<2/13/02> Right, I just had a sweet ass idea for このページです。 Heh, sorry, Bursting into Japanese at inopportune times is quite a bad habit of mine (です).
Ah, so my idea: i make music, so i'm gonna put some sort o' frame uptop (unless i decide against frames, which i probably will, as they're annoying as hell... i really need to get up to par on my html skills...) that's like a guidebar thingie. Or i could make a popup window that has kind of a guide... bunch o' links in a remote control format... that'd be cool. Anyway, I'm gonna put stuff about my music (and my music) up, definitely something about japan, as it's the coolest place ever and it has good food, maybe something in the programming department, although i'm reluctant to do so for two reasons: 1) it takes hella time, and would mostly be in c++ that would run on a command prompt. 2) c++ is not embedable on pages, and even so, I don't really have any good ideas for programs that would enhance the site (at this time... maybe later if i choose to brush up on my java as well). You might see somehting up here in that department sometime, but first i'm gonna work on getting a respectable UI to the page. Maybe this bit will be in a frame off to the right that you can resize depending on how much you like listening to me talk (aha! another idea! somehow embed a text to speech program in this piece so that i can bombard you with my pointless banter through two media!). Then I'll have the remote thingie, then the body o' the page. I have to be careful not to make everything appear in the frames all the time though... That can get kinda nasty if you gثt recursive frames... Ah, but I'm gonna have to work on this thingie hardcore, and maybe get hosted somewhere, as geocities = wack (agh! helicopters encircling house... depriving right to free speech... must... escape...). If anyone has any ideas about this site, or visits it at all, and is reading this, drop me a line.

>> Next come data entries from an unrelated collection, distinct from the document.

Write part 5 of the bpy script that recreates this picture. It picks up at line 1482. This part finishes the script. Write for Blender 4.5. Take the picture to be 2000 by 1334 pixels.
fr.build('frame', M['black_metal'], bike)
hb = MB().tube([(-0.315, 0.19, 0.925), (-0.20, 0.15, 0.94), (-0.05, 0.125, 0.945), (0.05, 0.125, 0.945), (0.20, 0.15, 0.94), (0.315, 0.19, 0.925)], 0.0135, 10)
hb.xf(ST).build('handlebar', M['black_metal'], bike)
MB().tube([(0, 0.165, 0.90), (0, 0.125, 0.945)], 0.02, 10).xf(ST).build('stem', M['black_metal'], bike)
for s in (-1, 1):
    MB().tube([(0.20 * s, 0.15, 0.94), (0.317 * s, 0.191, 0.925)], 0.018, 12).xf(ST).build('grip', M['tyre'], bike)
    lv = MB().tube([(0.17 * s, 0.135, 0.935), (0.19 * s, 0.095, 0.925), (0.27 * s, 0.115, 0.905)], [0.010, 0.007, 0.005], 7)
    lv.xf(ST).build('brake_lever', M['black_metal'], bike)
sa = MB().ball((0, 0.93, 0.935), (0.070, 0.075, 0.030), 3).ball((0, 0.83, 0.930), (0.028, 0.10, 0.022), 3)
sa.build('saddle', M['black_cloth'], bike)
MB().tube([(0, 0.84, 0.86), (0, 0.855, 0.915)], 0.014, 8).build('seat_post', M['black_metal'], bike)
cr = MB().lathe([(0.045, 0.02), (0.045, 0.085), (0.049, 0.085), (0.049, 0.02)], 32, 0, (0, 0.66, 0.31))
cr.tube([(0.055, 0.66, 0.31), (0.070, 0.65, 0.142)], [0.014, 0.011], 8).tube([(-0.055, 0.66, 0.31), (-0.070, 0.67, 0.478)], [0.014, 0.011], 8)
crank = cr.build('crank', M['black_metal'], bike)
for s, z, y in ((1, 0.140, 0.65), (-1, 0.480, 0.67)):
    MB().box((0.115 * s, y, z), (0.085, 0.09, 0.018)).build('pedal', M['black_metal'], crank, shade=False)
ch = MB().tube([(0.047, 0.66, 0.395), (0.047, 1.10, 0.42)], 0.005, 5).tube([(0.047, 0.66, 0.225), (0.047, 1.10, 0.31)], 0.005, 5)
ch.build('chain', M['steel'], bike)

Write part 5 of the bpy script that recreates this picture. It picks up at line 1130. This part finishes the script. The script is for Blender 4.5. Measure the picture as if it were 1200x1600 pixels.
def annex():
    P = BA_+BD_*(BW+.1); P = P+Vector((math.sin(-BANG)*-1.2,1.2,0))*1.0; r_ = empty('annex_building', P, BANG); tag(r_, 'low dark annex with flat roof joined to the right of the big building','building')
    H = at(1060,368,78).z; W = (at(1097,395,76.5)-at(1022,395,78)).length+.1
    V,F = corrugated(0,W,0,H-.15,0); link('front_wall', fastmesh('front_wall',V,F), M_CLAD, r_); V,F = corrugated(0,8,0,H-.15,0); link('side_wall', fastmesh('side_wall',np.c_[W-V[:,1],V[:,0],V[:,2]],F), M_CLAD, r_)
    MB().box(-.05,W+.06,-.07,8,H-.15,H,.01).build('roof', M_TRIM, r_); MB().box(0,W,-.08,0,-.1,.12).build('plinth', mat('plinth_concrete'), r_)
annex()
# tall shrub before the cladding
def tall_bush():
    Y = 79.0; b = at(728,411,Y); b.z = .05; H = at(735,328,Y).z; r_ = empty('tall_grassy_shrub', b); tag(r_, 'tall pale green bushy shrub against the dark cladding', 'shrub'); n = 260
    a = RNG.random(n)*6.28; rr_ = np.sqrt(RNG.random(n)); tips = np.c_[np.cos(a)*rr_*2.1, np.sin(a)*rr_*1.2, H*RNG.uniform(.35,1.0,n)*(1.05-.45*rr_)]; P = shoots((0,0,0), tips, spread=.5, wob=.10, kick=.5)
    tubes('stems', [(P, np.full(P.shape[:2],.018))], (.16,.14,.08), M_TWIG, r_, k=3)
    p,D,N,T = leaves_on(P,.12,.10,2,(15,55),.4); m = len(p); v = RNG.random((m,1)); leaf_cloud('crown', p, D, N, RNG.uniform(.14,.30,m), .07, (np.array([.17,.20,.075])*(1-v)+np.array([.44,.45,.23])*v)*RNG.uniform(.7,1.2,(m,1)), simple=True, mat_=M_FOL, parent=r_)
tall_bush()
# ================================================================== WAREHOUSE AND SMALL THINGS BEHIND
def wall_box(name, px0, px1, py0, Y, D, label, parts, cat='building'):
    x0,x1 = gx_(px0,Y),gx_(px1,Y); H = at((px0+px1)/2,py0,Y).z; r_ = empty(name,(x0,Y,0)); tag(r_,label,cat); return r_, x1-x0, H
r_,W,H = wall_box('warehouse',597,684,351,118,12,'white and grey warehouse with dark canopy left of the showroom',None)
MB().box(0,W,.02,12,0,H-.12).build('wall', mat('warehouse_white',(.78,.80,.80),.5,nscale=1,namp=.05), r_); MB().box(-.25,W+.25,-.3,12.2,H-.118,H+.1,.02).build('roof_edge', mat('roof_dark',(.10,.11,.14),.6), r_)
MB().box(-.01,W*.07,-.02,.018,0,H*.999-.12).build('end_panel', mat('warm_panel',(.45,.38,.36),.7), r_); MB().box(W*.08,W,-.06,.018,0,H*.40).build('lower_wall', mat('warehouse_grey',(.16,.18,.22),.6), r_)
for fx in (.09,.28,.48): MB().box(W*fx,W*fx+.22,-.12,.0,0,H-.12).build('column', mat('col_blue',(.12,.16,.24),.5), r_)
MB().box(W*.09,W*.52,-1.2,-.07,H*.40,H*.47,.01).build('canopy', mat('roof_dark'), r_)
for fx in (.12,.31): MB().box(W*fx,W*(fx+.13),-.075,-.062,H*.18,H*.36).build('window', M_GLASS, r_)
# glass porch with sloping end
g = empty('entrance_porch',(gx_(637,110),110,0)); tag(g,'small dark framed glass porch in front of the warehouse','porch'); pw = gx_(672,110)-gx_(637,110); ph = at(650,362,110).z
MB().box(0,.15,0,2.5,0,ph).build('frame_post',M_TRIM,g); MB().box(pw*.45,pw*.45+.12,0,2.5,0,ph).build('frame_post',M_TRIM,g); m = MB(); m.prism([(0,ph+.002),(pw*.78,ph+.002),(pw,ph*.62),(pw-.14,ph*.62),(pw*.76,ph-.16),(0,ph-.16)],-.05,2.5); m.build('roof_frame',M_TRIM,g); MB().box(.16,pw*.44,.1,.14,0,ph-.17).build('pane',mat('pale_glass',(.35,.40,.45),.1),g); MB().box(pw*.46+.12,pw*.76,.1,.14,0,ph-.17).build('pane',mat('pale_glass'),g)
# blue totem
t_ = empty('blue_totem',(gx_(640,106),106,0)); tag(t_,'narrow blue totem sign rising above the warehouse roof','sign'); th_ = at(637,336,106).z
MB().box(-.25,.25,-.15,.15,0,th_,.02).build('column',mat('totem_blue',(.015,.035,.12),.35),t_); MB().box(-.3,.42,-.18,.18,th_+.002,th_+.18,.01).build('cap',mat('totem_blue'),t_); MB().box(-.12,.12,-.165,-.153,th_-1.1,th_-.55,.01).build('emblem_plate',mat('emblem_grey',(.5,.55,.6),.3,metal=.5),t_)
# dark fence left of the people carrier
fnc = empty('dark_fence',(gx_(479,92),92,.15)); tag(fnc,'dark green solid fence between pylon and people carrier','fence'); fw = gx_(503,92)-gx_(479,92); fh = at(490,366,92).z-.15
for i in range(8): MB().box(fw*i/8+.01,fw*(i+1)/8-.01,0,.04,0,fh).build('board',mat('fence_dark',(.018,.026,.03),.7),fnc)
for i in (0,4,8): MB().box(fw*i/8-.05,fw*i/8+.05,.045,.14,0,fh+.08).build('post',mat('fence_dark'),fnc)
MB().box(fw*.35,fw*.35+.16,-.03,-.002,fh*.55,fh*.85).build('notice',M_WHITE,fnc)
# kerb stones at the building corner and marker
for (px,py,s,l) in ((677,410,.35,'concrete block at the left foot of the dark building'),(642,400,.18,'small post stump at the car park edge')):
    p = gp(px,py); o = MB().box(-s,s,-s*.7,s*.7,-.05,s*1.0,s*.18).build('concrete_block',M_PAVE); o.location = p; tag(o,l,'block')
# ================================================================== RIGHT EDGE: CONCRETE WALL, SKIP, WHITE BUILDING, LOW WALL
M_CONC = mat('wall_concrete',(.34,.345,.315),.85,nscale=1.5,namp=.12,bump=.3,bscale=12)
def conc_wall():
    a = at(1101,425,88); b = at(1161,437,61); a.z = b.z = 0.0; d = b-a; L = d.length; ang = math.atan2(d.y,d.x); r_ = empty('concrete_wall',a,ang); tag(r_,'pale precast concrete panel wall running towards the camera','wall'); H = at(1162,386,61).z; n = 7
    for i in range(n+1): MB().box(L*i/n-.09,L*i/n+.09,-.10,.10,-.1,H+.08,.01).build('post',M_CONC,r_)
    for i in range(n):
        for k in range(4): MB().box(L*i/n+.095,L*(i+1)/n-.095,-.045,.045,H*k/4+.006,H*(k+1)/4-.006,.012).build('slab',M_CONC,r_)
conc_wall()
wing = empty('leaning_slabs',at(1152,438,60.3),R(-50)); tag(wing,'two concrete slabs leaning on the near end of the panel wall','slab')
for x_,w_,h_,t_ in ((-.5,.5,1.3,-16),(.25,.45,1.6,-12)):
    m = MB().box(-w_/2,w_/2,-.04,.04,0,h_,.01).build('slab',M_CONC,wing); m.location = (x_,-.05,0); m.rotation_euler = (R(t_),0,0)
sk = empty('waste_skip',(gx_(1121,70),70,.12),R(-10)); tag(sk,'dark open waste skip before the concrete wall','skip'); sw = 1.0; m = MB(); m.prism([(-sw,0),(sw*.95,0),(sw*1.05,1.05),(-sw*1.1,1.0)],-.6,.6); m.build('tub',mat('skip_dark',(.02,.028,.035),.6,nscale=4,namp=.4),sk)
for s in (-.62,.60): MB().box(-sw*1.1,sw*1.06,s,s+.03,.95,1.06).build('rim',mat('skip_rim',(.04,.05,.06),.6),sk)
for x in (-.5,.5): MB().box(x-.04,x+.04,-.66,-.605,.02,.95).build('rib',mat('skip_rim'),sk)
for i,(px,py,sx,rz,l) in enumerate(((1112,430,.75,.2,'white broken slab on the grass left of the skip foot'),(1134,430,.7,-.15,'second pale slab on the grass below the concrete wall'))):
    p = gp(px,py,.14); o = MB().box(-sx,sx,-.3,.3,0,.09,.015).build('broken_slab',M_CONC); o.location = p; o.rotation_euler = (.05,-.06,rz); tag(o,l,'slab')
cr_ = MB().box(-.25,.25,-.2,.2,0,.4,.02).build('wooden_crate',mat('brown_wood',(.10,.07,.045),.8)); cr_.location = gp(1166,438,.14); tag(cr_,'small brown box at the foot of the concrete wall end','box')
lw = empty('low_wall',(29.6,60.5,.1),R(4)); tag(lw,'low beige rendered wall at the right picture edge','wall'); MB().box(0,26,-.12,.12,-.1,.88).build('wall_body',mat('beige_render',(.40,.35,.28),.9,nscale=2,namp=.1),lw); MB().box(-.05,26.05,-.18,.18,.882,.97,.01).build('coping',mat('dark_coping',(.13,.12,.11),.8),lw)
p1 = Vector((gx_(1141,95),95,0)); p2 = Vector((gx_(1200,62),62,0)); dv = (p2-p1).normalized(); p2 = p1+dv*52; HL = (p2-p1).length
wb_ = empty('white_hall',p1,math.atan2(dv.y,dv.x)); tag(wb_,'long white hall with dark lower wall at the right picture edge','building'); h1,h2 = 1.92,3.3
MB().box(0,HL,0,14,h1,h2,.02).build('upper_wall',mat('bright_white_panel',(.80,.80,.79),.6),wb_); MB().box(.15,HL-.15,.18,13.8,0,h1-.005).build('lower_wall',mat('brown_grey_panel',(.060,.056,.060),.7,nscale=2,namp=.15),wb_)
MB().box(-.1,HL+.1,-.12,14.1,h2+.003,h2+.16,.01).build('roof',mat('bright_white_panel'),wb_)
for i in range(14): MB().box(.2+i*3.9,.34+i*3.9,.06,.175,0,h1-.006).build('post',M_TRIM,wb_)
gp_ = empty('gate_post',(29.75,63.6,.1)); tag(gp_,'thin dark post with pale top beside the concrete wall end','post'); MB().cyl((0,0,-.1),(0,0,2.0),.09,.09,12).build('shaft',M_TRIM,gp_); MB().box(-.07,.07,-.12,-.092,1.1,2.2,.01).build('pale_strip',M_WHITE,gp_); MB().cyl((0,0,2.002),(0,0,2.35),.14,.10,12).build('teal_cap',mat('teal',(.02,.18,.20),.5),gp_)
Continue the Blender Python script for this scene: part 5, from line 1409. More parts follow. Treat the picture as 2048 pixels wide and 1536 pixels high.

Heh, but I have to pry myself away from the computer, as it's 1:00 am, and I still have plenty o' work to do. Y'all come back reeeeal soon now, y'hear?
<2/7/02> I'm Backis, and this time it's personal. Some things have changed since my last update, and I just got back from the annual crawfish eating contest at the local fishmarket. I'm up 13 from last year, but I still need lots o' practice. I'm gonna have to go to the all you can eat thingie and inhale some shellfish on sunday.
In the time that I've been gone, I've done lots of stuff, most of which I'm too lazy to describe right now, but might later if you pester me. I auditioned for another show at my school, and failed once again, but I'm starting to believe that the reason I'm not getting in is because I'm not in the exclusive "acting group", and that I have to stop trying to be so wacky during these things (probably the true part...). Right, I'm gonna write for YAMO (the super wacky comedy show that's put on at my school every year), and pump out some neat scenes. Hmm, life's pretty normal right now; I'm in a pretty good mood after tonight's events, and considering that tomorrow's friday. I feel slightly like my relationship with my girlfriend's stagnating, but don't want to do anything... idunno. It could last for many more months, or a few more weeks, I'm not really sure. Whatever comes comes though.
Right, anyway, onto a brighter topic. I'm probably gonna put some real meat on this site, which will hide this little inconsequential page in piles o' stuff that you very probably might hate. In such a case, I've got one thing to say to you: "Nurl."
So I'm thinking of putting something on the site called "Nurl of the Week," which will be similar to "Survey of the Week" on my previous page, except not offensive to homosexuals. Instead it will focus on people who deserve to be Nurled. I'm starting to have ideas for other cool stuff too, so stay tuned, kiddies, I've got a whole bunch o' tricks up my sleeves.
<12/15/01, late>
Heh, it's been about four or five years since I made my first web page here,
way back in the day when I had time to spend on stuff like this.
I guess the fact that I'm doing this now shows that I have time again...
Tonight I auditioned for a comedy show, just showed up - I have a friend on the board -
and read a monologue. I thought it was ok, seemed kind of funny, my delivery was ok,
they laughed, were real nice. Afterward, my friend told me I hadn't made it.
Guess it just made me think. I consider myself a funny guy. I think I'm smart,
good at karate, programming, school, I'm a good writer (got stuff into a show last year...),
people like me, all that great stuff. I don't know whether any of it's true though.
Sure, people tell me I'm great, everything seems cool, and something like this
is probably a stone in my path, can't have everything, Nick, type thing, but
it's really making me think about who I really am, and how others see me.
Everyone seems to have some sort of project, something they dedicate their
whole existance to while they're working on it. They live for it, or at
least care about it.
Anyway, this is my new site, which I'll put more ... relevant
stuff onto, and hopefully, it'll be kinda artistic and interesting.
Heh, but Morpheous calls, so I must go.